» Given request: Your task is to copy the listing exactly, with the pictures left out.

» Data for the task:

::::::::::

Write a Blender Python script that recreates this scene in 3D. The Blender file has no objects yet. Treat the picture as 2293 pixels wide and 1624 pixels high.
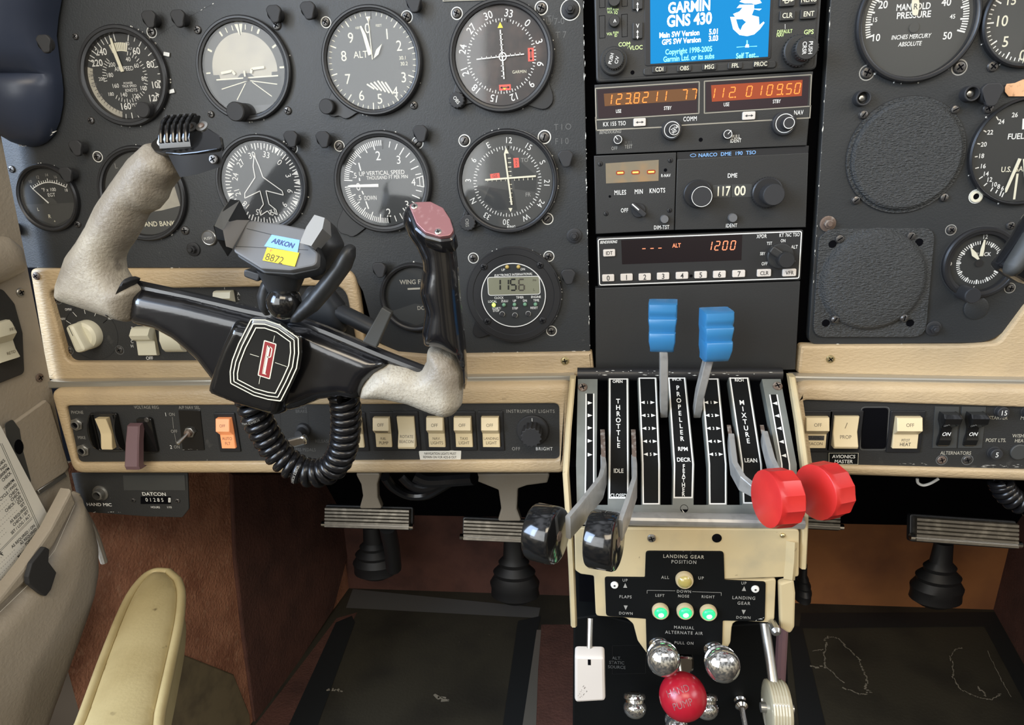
import bpy, math, random
from mathutils import Vector, Matrix
random.seed(7)
SC = bpy.context.scene
COL = SC.collection
PI = math.pi
# ---------------------------------------------------------------- camera
W, H, FPX = 2293, 1624, 1527.0
CAM = Vector((0.0, -0.561, 0.80))
_r = Vector((13000, -88, -1527)).normalized()          # world X in (right, down, forward)
_u = -Vector((214, 5138, 1527)); _u = (_u - _r * _u.dot(_r)).normalized()   # world Z
_f = _u.cross(_r)                                       # world Y
def c2w(c): return Vector((_r.dot(c), _f.dot(c), _u.dot(c)))
cam_d = bpy.data.cameras.new('camera'); cam = bpy.data.objects.new('camera', cam_d); COL.objects.link(cam)
cam_d.sensor_fit = 'HORIZONTAL'; cam_d.sensor_width = 36.0; cam_d.lens = 36.0 * FPX / W
cam_d.clip_start = 0.01; cam_d.clip_end = 50
_ax, _ay, _az = c2w(Vector((1, 0, 0))), c2w(Vector((0, -1, 0))), c2w(Vector((0, 0, -1)))
M4 = Matrix(((_ax.x, _ay.x, _az.x, CAM.x), (_ax.y, _ay.y, _az.y, CAM.y), (_ax.z, _ay.z, _az.z, CAM.z), (0, 0, 0, 1)))
cam.matrix_world = M4
SC.camera = cam
# ---------------------------------------------------------------- exposure
SC.view_settings.view_transform = 'Standard'; SC.view_settings.look = 'None'
SC.view_settings.exposure = -0.05; SC.view_settings.gamma = 1.0; SC.view_settings.use_curve_mapping = False
# ---------------------------------------------------------------- world: the pale cabin and hangar behind the camera
wd = bpy.data.worlds.new('cabin_light'); SC.world = wd; wd.use_nodes = True
nt = wd.node_tree; nt.nodes.clear()
_o = nt.nodes.new('ShaderNodeOutputWorld'); _b = nt.nodes.new('ShaderNodeBackground')
_tc = nt.nodes.new('ShaderNodeTexCoord'); _sp = nt.nodes.new('ShaderNodeSeparateXYZ')
nt.links.new(_tc.outputs['Generated'], _sp.inputs[0])
_cr = nt.nodes.new('ShaderNodeValToRGB')
_e = _cr.color_ramp.elements
_e[0].position = 0.30; _e[0].color = (0.10, 0.08, 0.06, 1)
_e[1].position = 0.75; _e[1].color = (0.85, 0.88, 0.95, 1)
for p, c in ((0.46, (0.42, 0.36, 0.27, 1)), (0.56, (0.75, 0.70, 0.58, 1))):
    q = _e.new(p); q.color = c
_mr = nt.nodes.new('ShaderNodeMapRange'); _mr.inputs[1].default_value = -1; _mr.inputs[2].default_value = 1
nt.links.new(_sp.outputs[2], _mr.inputs[0]); nt.links.new(_mr.outputs[0], _cr.inputs[0])
_ns = nt.nodes.new('ShaderNodeTexNoise'); _ns.inputs['Scale'].default_value = 4.2; _ns.inputs['Detail'].default_value = 1.0
nt.links.new(_tc.outputs['Generated'], _ns.inputs['Vector'])
_m2 = nt.nodes.new('ShaderNodeMapRange'); _m2.inputs[1].default_value = 0.38; _m2.inputs[2].default_value = 0.62
_m2.inputs[3].default_value = 0.2; _m2.inputs[4].default_value = 2.1
nt.links.new(_ns.outputs['Fac'], _m2.inputs[0])
_mx = nt.nodes.new('ShaderNodeMixRGB'); _mx.blend_type = 'MULTIPLY'; _mx.inputs[0].default_value = 1
nt.links.new(_cr.outputs[0], _mx.inputs[1]); nt.links.new(_m2.outputs[0], _mx.inputs[2])
nt.links.new(_mx.outputs[0], _b.inputs[0]); nt.links.new(_b.outputs[0], _o.inputs[0])
_b.inputs[1].default_value = 0.65
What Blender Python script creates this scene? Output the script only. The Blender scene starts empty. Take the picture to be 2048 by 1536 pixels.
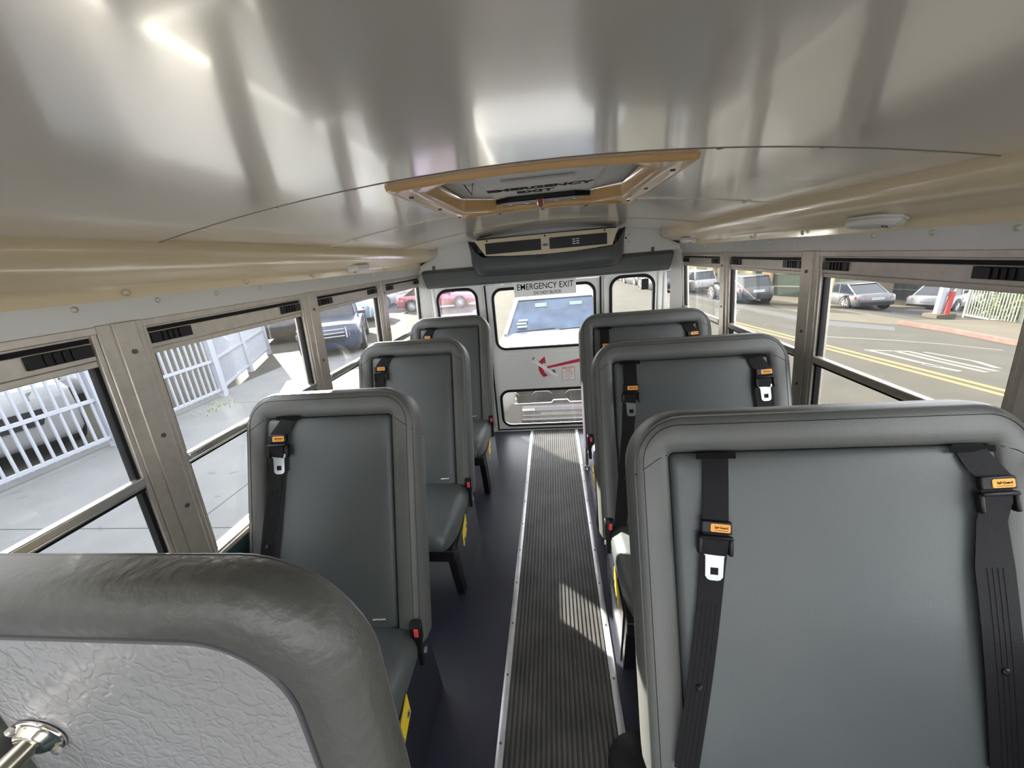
import bpy, bmesh, math, random
from mathutils import Vector, Matrix
random.seed(7)
PI = math.pi
scene = bpy.context.scene
COL = scene.collection

# ------------------------------------------------------------------ camera
F_PX = 776.0
R3 = Matrix(((0.99221989, -0.0501129, -0.11396658),
             (0.09246645, -0.3163326, 0.94413116),
             (-0.08336449, -0.9473238, -0.30923774)))      # columns: camera right, down, forward in the bus frame
right = Vector((R3[0][0], R3[1][0], R3[2][0])); down = Vector((R3[0][1], R3[1][1], R3[2][1])); fwd = Vector((R3[0][2], R3[1][2], R3[2][2]))
cam_data = bpy.data.cameras.new('camera')
cam = bpy.data.objects.new('camera', cam_data)
COL.objects.link(cam)
m = Matrix.Identity(4)
for i in range(3):
    m[i][0] = right[i]; m[i][1] = -down[i]; m[i][2] = -fwd[i]
CAM = Vector((0.04, 0.0, 1.55))
m.translation = CAM
cam.matrix_world = m
cam_data.sensor_width = 36.0
cam_data.lens = F_PX / 2048 * 36.0
cam_data.clip_start = 0.02; cam_data.clip_end = 300
scene.camera = cam

# ------------------------------------------------------------------ light
world = bpy.data.worlds.new('world'); scene.world = world; world.use_nodes = True
wn = world.node_tree; wn.nodes.clear()
wo = wn.nodes.new('ShaderNodeOutputWorld'); wb = wn.nodes.new('ShaderNodeBackground')
sky = wn.nodes.new('ShaderNodeTexSky'); sky.sky_type = 'HOSEK_WILKIE'
sky.turbidity = 4.0; sky.ground_albedo = 0.35
LIGHT = Vector((1.0, -1.12, -0.64)).normalized()
sky.sun_direction = -LIGHT
mixw = wn.nodes.new('ShaderNodeMixRGB'); mixw.inputs[0].default_value = 0.65
mixw.inputs[2].default_value = (1.0, 1.0, 1.03, 1)
wn.links.new(sky.outputs[0], mixw.inputs[1]); wn.links.new(mixw.outputs[0], wb.inputs[0])
wb.inputs[1].default_value = 3.0
wn.links.new(wb.outputs[0], wo.inputs[0])
sun_data = bpy.data.lights.new('sun', 'SUN'); sun_data.energy = 13.0; sun_data.angle = 0.012
sun_data.color = (1.0, 0.93, 0.80)
sun = bpy.data.objects.new('sun', sun_data); COL.objects.link(sun)
sun.rotation_euler = LIGHT.to_track_quat('-Z', 'Y').to_euler()
sun.location = (-10, 10, 12)
scene.view_settings.view_transform = 'Standard'
scene.view_settings.look = 'None'
scene.view_settings.gamma = 1.0
scene.view_settings.use_curve_mapping = False
scene.view_settings.exposure = 1.78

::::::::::

» Final result:
Write a Blender Python script that recreates this scene in 3D. The Blender file has no objects yet. Treat the picture as 2293 pixels wide and 1624 pixels high.
import bpy, math, random
from mathutils import Vector, Matrix
random.seed(7)
SC = bpy.context.scene
COL = SC.collection
PI = math.pi
# ---------------------------------------------------------------- camera
W, H, FPX = 2293, 1624, 1527.0
CAM = Vector((0.0, -0.561, 0.80))
_r = Vector((13000, -88, -1527)).normalized()          # world X in (right, down, forward)
_u = -Vector((214, 5138, 1527)); _u = (_u - _r * _u.dot(_r)).normalized()   # world Z
_f = _u.cross(_r)                                       # world Y
def c2w(c): return Vector((_r.dot(c), _f.dot(c), _u.dot(c)))
cam_d = bpy.data.cameras.new('camera'); cam = bpy.data.objects.new('camera', cam_d); COL.objects.link(cam)
cam_d.sensor_fit = 'HORIZONTAL'; cam_d.sensor_width = 36.0; cam_d.lens = 36.0 * FPX / W
cam_d.clip_start = 0.01; cam_d.clip_end = 50
_ax, _ay, _az = c2w(Vector((1, 0, 0))), c2w(Vector((0, -1, 0))), c2w(Vector((0, 0, -1)))
M4 = Matrix(((_ax.x, _ay.x, _az.x, CAM.x), (_ax.y, _ay.y, _az.y, CAM.y), (_ax.z, _ay.z, _az.z, CAM.z), (0, 0, 0, 1)))
cam.matrix_world = M4
SC.camera = cam
# ---------------------------------------------------------------- exposure
SC.view_settings.view_transform = 'Standard'; SC.view_settings.look = 'None'
SC.view_settings.exposure = -0.05; SC.view_settings.gamma = 1.0; SC.view_settings.use_curve_mapping = False
# ---------------------------------------------------------------- world: the pale cabin and hangar behind the camera
wd = bpy.data.worlds.new('cabin_light'); SC.world = wd; wd.use_nodes = True
nt = wd.node_tree; nt.nodes.clear()
_o = nt.nodes.new('ShaderNodeOutputWorld'); _b = nt.nodes.new('ShaderNodeBackground')
_tc = nt.nodes.new('ShaderNodeTexCoord'); _sp = nt.nodes.new('ShaderNodeSeparateXYZ')
nt.links.new(_tc.outputs['Generated'], _sp.inputs[0])
_cr = nt.nodes.new('ShaderNodeValToRGB')
_e = _cr.color_ramp.elements
_e[0].position = 0.30; _e[0].color = (0.10, 0.08, 0.06, 1)
_e[1].position = 0.75; _e[1].color = (0.85, 0.88, 0.95, 1)
for p, c in ((0.46, (0.42, 0.36, 0.27, 1)), (0.56, (0.75, 0.70, 0.58, 1))):
    q = _e.new(p); q.color = c
_mr = nt.nodes.new('ShaderNodeMapRange'); _mr.inputs[1].default_value = -1; _mr.inputs[2].default_value = 1
nt.links.new(_sp.outputs[2], _mr.inputs[0]); nt.links.new(_mr.outputs[0], _cr.inputs[0])
_ns = nt.nodes.new('ShaderNodeTexNoise'); _ns.inputs['Scale'].default_value = 4.2; _ns.inputs['Detail'].default_value = 1.0
nt.links.new(_tc.outputs['Generated'], _ns.inputs['Vector'])
_m2 = nt.nodes.new('ShaderNodeMapRange'); _m2.inputs[1].default_value = 0.38; _m2.inputs[2].default_value = 0.62
_m2.inputs[3].default_value = 0.2; _m2.inputs[4].default_value = 2.1
nt.links.new(_ns.outputs['Fac'], _m2.inputs[0])
_mx = nt.nodes.new('ShaderNodeMixRGB'); _mx.blend_type = 'MULTIPLY'; _mx.inputs[0].default_value = 1
nt.links.new(_cr.outputs[0], _mx.inputs[1]); nt.links.new(_m2.outputs[0], _mx.inputs[2])
nt.links.new(_mx.outputs[0], _b.inputs[0]); nt.links.new(_b.outputs[0], _o.inputs[0])
_b.inputs[1].default_value = 0.65
What Blender Python script creates this scene? Output the script only. The Blender scene starts empty. Take the picture to be 2048 by 1536 pixels.
import bpy, bmesh, math, random
from mathutils import Vector, Matrix
random.seed(7)
PI = math.pi
scene = bpy.context.scene
COL = scene.collection

# ------------------------------------------------------------------ camera
F_PX = 776.0
R3 = Matrix(((0.99221989, -0.0501129, -0.11396658),
             (0.09246645, -0.3163326, 0.94413116),
             (-0.08336449, -0.9473238, -0.30923774)))      # columns: camera right, down, forward in the bus frame
right = Vector((R3[0][0], R3[1][0], R3[2][0])); down = Vector((R3[0][1], R3[1][1], R3[2][1])); fwd = Vector((R3[0][2], R3[1][2], R3[2][2]))
cam_data = bpy.data.cameras.new('camera')
cam = bpy.data.objects.new('camera', cam_data)
COL.objects.link(cam)
m = Matrix.Identity(4)
for i in range(3):
    m[i][0] = right[i]; m[i][1] = -down[i]; m[i][2] = -fwd[i]
CAM = Vector((0.04, 0.0, 1.55))
m.translation = CAM
cam.matrix_world = m
cam_data.sensor_width = 36.0
cam_data.lens = F_PX / 2048 * 36.0
cam_data.clip_start = 0.02; cam_data.clip_end = 300
scene.camera = cam

# ------------------------------------------------------------------ light
world = bpy.data.worlds.new('world'); scene.world = world; world.use_nodes = True
wn = world.node_tree; wn.nodes.clear()
wo = wn.nodes.new('ShaderNodeOutputWorld'); wb = wn.nodes.new('ShaderNodeBackground')
sky = wn.nodes.new('ShaderNodeTexSky'); sky.sky_type = 'HOSEK_WILKIE'
sky.turbidity = 4.0; sky.ground_albedo = 0.35
LIGHT = Vector((1.0, -1.12, -0.64)).normalized()
sky.sun_direction = -LIGHT
mixw = wn.nodes.new('ShaderNodeMixRGB'); mixw.inputs[0].default_value = 0.65
mixw.inputs[2].default_value = (1.0, 1.0, 1.03, 1)
wn.links.new(sky.outputs[0], mixw.inputs[1]); wn.links.new(mixw.outputs[0], wb.inputs[0])
wb.inputs[1].default_value = 3.0
wn.links.new(wb.outputs[0], wo.inputs[0])
sun_data = bpy.data.lights.new('sun', 'SUN'); sun_data.energy = 13.0; sun_data.angle = 0.012
sun_data.color = (1.0, 0.93, 0.80)
sun = bpy.data.objects.new('sun', sun_data); COL.objects.link(sun)
sun.rotation_euler = LIGHT.to_track_quat('-Z', 'Y').to_euler()
sun.location = (-10, 10, 12)
scene.view_settings.view_transform = 'Standard'
scene.view_settings.look = 'None'
scene.view_settings.gamma = 1.0
scene.view_settings.use_curve_mapping = False
scene.view_settings.exposure = 1.78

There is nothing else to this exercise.